In "Regulation and Jobs: Sorting out the Consequences," available from the Center for the Study of American Business at Washington University, Hopkins focuses on the concept of opportunity cost: foregone alternative uses for labor and capital. Since the resources used to comply with regulations would otherwise have been used to produce goods and services, he notes, job and technology creation is actually a cost of environmental regulation rather than a benefit.

"Just because compliance with a regulation causes an industry to hire 500 people is no indication of any benefit," Hopkins writes. "Presumably few would applaud a requirement that 250 people be hired to dig trenches and another 250 to fill them. For a regulation to generate benefits, it must result in some environmental improvement from the jobs. The jobs themselves are not a benefit. Otherwise, simply throwing money at a problem (which always gets at least someone a job) could look respectable, and featherbedding regulations would be encouraged."

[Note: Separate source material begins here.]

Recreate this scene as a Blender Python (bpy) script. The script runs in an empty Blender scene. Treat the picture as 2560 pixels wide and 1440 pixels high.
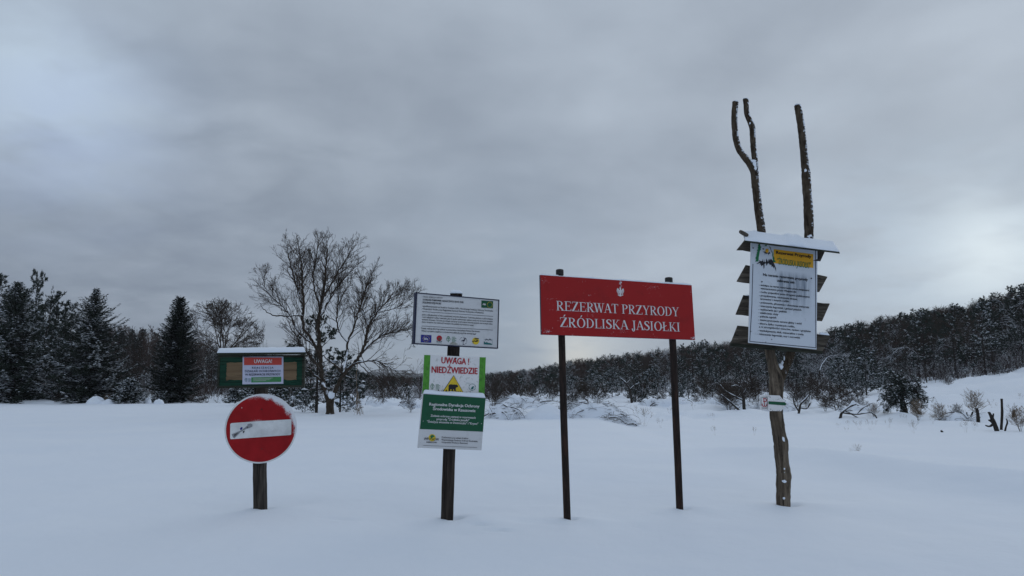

Rather than producing a net increase in jobs, Hopkins notes, regulations are likely to shift labor around: More people are employed to process waste, for example, and fewer to produce goods and services. This shift may be worthwhile if the environmental gain is great enough, but the wages paid for the new jobs should be viewed as a cost.

Similarly, technology developed to comply with environmental regulations uses resources that would otherwise have been employed elsewhere. "When one technological innovation is pursued as a result of regulation," Hopkins writes, "another necessarily is not—firms have limited research and capital budgets, after all. It is…highly implausible that firms, in the absence of regulation, would be allocating their funds to the less profitable investments."

Hopkins calls for a more honest approach to evaluating proposed environmental regulations—one that considers the opportunity costs of shifting labor and capital from production to environmental protection as well as the direct costs of compliance.